Johann Georg Faust

Purported image of Dr. Johann Georg Faust (approx. 1480 – 1540)
Purported image of Dr. Johann Georg Faust (approx. 1480 – 1540)

Dr. Johann Georg Faust (approx. 1480 – 1540) was a German alchemist who was born in the village of Knittlingen, Württemberg (it is also claimed in Roda in the province of Weimar, and also in Helmstadt near Heidelberg in 1466). He has alternatively been known by the names “Johann Sabellicus” and “Georg Faust.” In 1507, Johannes Trithemius of Sponheim wrote that Faust was a con-man and a drifter who preyed on the gullible. He said he had fled a teaching position in Kreuznach after molesting several of the boys there.

He may have then gone on to the University of Heidelberg to study, obtaining a degree in divinity from Heidelberg University in 1509, and then to Poland where a colleague of Martin Luther, Philip Melanchthon, says Faust studied magic at the University of Kraków.

Martin Luther and Philip Melanchthon are said to have alleged Faust’s companionship with the devil.

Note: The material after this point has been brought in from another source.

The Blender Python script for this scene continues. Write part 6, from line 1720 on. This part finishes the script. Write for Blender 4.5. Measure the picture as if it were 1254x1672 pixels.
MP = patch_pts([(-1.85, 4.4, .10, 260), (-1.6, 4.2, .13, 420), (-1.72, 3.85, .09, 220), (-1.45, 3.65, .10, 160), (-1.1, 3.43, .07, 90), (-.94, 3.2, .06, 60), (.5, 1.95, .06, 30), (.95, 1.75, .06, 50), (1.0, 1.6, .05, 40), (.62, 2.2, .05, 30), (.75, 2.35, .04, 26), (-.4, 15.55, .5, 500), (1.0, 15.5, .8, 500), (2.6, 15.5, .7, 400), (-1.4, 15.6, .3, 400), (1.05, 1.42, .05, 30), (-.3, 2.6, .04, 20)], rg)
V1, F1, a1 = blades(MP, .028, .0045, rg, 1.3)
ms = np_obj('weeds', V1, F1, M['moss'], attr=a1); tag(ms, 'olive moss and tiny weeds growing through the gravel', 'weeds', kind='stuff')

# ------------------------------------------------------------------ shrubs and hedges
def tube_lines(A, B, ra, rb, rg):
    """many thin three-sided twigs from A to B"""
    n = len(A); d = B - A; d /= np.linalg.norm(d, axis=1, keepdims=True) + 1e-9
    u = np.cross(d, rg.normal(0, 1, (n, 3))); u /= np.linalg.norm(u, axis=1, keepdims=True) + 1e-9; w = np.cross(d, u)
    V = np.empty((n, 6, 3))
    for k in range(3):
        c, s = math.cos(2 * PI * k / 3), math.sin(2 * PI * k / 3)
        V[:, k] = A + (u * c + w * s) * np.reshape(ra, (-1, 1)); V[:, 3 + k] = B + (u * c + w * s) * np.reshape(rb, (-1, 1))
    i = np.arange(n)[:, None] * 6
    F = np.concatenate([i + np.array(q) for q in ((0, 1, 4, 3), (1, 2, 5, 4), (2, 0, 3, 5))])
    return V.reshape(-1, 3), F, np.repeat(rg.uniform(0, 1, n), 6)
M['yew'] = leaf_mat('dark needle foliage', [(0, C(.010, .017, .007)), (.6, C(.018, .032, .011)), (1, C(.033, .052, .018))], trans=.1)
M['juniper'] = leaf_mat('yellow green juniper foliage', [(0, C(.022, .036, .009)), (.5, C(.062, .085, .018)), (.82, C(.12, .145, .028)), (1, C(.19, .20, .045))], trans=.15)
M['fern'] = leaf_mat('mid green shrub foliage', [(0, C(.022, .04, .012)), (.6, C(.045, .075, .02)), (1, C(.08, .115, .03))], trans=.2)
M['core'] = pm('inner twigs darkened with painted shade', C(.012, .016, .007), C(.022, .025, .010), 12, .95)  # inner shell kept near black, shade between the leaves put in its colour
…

After that, he appears at the University of Ehrfut in central Germany. It is said that when he lectured on Homer he conjured up Homer’s heroes for his students.

He was expelled from Ehrfut by the Franciscan monk Dr. Klinge (who was the cathedral preacher from 1520-1556). Dr. Klinge asked for Faust’s repentance. Faust refused the monk’s offer of intervention and admitted having signed a pact with the Devil, and said that he trusted the Devil more than God.

In 1523 he is said to have visited Auerbach’s Tavern in Leipzig where he conjured wine out of a table, and rode a barrel of wine. Goethe often visited the same tavern as a student centuries later.

From then on, as his reputation for genius grew, so did his notoriety, and he was expelled from a succession of cities.

Is is said that Faust had predicted that the Bishop of Münster (Franz von Waldeck) would capture the city of Münster, and that he correctly predicted the outcome of Philipp von Hutten’s Venezuelan expedition.

Once, while he was in prison, in exchange for wine he offered to show a chaplain how to remove hair from his face without a razor. The chaplain provided the wine and Faustus gave the chaplain a salve of arsenic, which removed both the hair and the flesh.

Faust died in 1540 or 1541. Legend says that he came to a terrible end near Wittenberg, where the devil tore him to pieces and left him on a dung heap, with his eyes glued to a wall.

History to Legend

In 1587 a chapbook “Historia von D. Iohan Fausten” was published about the sins of Faust, and was soon translated into English, where it inspired Christopher Marlowe. Marlowe’s Doctor Faustus, was studied by Johann Wolfgang von Goethe (who may also have read the German version), and the legend of Faust grew.